Posted by: Graham | August 19, 2008 at 06:24
Although David's victpry now seems assured I am still concerned about the possibility of extremists damaging our party
Take the following which appeared in today's Guardian Diary
Hugh Muir The Guardian, Tuesday August 19 2008
Back with discomforting news about discord within the Swinton Circle, the group that inhabits the murky ground between the crazies on the far right and the outer reaches of David Cameron's Conservative party.
Many from the circle met recently in central London, the better to plot the demise of the EU and multiracial Britain. By all accounts, things didn't go well.
There was, it seems, a furore about the alleged infiltration of the meeting and of the group itself by NF/BNP types who only serve to lower the tone. Bad blood between Alan Harvey, the London chair, and Gregory Lauder-Frost, the former political secretary of the Monday Club, appeared to sour everything - reflecting what one web poster described as "scenes more redolent of a bear garden than a meeting of a respected Conservative organisation".
Harvey is accused by his detractors, we see, of being a mole for the anti-fascist group Searchlight. ("No comment" is Searchlight's reaction. So we'll have to watch him closely.) Meanwhile, enthusiasts everywhere worry that the circle may soon be excommunicated by David Cameron, just as the Monday Club was cut adrift by Iain Duncan Smith a few years ago.
"If the Swinton Circle is in self-destruct it will be entirely due to you, Alan Harvey," writes one anxious activist. He is distressed and worried about the situation but then so are we.

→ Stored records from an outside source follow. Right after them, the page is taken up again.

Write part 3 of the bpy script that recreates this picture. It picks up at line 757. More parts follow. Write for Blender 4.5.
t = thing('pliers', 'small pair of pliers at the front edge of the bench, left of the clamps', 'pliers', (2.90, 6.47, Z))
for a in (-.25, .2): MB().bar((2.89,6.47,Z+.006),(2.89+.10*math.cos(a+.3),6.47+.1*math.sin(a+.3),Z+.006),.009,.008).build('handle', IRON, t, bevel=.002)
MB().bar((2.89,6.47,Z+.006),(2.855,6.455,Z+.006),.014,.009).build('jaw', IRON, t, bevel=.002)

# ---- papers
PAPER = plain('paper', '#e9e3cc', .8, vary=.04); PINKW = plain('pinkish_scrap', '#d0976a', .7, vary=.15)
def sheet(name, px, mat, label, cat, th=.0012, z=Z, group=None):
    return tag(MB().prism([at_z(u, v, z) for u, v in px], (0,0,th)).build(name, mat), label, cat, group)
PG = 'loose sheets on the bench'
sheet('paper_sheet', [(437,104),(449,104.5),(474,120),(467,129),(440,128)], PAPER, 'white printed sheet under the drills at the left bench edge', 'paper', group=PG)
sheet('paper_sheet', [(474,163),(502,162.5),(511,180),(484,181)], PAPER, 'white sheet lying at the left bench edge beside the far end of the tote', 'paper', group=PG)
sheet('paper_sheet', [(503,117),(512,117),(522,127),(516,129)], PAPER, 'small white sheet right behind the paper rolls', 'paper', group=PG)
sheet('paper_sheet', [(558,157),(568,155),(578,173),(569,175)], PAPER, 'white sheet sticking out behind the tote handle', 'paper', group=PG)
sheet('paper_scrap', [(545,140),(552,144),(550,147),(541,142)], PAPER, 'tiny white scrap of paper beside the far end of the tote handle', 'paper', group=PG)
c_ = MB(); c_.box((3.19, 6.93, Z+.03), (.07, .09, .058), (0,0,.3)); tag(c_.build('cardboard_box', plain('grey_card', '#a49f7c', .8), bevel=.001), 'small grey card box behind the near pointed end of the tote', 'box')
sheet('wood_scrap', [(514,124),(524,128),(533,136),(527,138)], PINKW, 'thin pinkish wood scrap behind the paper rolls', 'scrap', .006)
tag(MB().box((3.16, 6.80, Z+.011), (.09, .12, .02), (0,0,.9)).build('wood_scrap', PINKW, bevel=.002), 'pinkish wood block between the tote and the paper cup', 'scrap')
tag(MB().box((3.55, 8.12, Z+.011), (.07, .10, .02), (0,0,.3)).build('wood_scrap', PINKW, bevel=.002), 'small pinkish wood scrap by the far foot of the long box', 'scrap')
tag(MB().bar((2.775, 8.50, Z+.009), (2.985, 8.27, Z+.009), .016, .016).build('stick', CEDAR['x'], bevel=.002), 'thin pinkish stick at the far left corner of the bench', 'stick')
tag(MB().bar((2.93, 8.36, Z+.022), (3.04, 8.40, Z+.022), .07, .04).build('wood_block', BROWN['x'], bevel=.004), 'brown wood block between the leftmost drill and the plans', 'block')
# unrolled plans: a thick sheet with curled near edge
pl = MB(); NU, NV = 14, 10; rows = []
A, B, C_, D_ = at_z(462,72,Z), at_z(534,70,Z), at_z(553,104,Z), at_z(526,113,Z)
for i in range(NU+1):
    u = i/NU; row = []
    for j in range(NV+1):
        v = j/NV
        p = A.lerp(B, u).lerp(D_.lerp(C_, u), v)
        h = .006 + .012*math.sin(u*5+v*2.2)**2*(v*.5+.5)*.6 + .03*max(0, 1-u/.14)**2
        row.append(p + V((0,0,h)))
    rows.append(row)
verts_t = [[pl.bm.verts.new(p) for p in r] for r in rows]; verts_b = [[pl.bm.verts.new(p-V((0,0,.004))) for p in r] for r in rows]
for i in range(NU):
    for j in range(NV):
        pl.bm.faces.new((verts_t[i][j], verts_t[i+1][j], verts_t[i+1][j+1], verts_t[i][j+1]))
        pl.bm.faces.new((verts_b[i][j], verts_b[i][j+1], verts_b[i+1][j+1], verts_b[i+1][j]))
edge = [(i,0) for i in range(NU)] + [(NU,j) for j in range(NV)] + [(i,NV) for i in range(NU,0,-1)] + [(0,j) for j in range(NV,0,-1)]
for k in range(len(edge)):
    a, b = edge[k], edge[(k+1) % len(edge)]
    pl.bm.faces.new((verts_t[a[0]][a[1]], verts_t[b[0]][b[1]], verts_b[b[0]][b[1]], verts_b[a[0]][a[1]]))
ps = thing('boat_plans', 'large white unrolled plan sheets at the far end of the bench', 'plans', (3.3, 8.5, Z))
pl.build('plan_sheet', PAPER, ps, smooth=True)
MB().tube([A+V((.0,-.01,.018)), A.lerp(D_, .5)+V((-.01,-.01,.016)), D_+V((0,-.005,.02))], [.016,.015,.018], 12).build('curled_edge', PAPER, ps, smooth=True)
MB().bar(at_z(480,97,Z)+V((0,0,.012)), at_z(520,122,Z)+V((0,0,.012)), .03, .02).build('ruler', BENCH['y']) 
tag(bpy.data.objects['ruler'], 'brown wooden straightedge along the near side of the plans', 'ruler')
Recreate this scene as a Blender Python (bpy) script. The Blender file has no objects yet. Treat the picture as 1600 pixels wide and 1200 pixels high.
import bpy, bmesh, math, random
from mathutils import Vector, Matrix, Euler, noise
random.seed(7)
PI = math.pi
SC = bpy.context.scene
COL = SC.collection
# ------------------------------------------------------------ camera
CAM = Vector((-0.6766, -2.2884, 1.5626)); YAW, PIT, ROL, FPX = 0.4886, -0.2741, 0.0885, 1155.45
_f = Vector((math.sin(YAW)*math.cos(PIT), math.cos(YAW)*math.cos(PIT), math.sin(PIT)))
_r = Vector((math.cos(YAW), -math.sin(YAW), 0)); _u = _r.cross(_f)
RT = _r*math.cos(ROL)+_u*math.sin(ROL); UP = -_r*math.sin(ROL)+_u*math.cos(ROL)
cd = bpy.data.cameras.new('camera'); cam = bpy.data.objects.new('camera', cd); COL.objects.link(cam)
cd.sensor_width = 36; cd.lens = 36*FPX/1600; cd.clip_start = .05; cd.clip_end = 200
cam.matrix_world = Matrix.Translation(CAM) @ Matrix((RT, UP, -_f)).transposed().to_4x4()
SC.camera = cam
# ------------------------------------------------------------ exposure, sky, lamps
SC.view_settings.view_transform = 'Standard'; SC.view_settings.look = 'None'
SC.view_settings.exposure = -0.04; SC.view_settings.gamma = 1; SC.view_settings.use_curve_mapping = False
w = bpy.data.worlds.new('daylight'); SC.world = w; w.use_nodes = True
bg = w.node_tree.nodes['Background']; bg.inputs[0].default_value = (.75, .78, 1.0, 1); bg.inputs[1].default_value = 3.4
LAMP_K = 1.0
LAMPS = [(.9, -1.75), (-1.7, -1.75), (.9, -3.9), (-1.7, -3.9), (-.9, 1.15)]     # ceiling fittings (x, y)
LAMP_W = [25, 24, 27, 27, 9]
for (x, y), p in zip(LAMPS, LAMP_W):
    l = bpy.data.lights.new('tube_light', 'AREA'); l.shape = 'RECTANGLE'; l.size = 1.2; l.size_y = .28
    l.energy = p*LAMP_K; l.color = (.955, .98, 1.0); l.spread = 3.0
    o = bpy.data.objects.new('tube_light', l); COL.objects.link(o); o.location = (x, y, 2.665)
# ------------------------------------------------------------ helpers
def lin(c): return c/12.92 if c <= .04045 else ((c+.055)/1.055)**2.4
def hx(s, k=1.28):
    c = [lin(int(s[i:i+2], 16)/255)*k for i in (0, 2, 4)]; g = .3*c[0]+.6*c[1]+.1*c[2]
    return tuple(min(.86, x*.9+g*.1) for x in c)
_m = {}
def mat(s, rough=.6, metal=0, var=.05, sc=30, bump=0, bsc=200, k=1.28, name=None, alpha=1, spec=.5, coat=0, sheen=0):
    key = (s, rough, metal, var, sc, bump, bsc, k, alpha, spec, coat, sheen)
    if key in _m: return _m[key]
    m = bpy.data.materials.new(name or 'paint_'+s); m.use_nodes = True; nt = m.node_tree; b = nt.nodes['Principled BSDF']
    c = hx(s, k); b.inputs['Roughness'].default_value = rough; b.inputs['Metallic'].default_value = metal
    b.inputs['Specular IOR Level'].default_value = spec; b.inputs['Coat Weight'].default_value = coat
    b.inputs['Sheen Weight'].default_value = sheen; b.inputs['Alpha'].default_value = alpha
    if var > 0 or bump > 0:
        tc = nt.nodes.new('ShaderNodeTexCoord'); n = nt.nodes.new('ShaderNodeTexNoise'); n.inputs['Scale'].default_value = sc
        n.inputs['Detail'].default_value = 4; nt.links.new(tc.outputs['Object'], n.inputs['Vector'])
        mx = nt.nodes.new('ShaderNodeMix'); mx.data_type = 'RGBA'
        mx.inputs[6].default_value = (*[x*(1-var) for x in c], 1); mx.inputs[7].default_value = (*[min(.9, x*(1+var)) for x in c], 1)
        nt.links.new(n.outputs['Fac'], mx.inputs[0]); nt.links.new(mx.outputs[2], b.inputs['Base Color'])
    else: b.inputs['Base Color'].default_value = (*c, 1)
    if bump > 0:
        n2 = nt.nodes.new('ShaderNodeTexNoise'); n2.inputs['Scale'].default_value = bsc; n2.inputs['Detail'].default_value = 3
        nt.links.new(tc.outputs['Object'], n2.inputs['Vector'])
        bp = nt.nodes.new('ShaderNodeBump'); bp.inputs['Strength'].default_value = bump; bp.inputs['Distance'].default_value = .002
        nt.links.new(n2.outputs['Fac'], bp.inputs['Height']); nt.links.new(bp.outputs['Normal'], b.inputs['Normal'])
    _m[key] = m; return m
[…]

Aren't you?
Posted by: Concerned Tory | August 19, 2008 at 07:26
Are these appalling people on the 'approved list' or have they been thrown out like the Monday Club
Posted by: Concerned Tory | August 19, 2008 at 07:29
Do you believe everything you thyat you read in The Gruaniad?
I have no love for the Monday Club or its racist allies but am deeply suspicious of witch hunts that are normally targeted at Eurosceptic groups.
Posted by: Libertarian | August 19, 2008 at 10:57
The Swinton O is far more extreme than the Monday Club
Their Chair is a former supporter of the apartheid racist regime in SA and he has publicly denounced Jewish people as 'Kikes'
Are you and Cameron too scared of this man to do something about him?
Posted by: Concerned Tory | August 19, 2008 at 11:25
I get the impression that a majority of voters have made up their minds that they want a change at the next election and that Cameron will do. So unless he f**ks up big time before polling day, it should be a shoe-in. Whether he will be any good in the job is another matter, but the general public are willing to give him a chance and that's democracy for you.
Posted by: Al Lane | August 19, 2008 at 12:24
Such an empty vessel Dave is, he will make a fantastic PM! Just ask Boris, Mayor of London, about our broken society..hahaha
Posted by: Margaret Young | August 19, 2008 at 18:32
Please don't sound so anti-Scottish Steve, that's not what our hard-working Conservative candidates in Scotland want to hear.
Posted by: Votedave | August 19, 2008 at 22:12
Incidentally I post quite a lot and that 'Steve', wasn't me! Lol. I'll use my surname as well next time!
Posted by: Steve | August 20, 2008 at 09:38
Don't worry, there'll be another along in a moment.
Posted by: David Gerard | August 20, 2008 at 22:19
In the Guardian (21 Dec 2006) journalist Ian Cobain reported on how he had infiltrated the BNP, was appointed a London official, and was given a membership list. On the list was "Gregory Lauder-Frost, former political secretary of the Conservative Monday Club, the rightwing pressure group, (who) emails to say he is unable to be an active member, as he spends most of his time at his home in the country".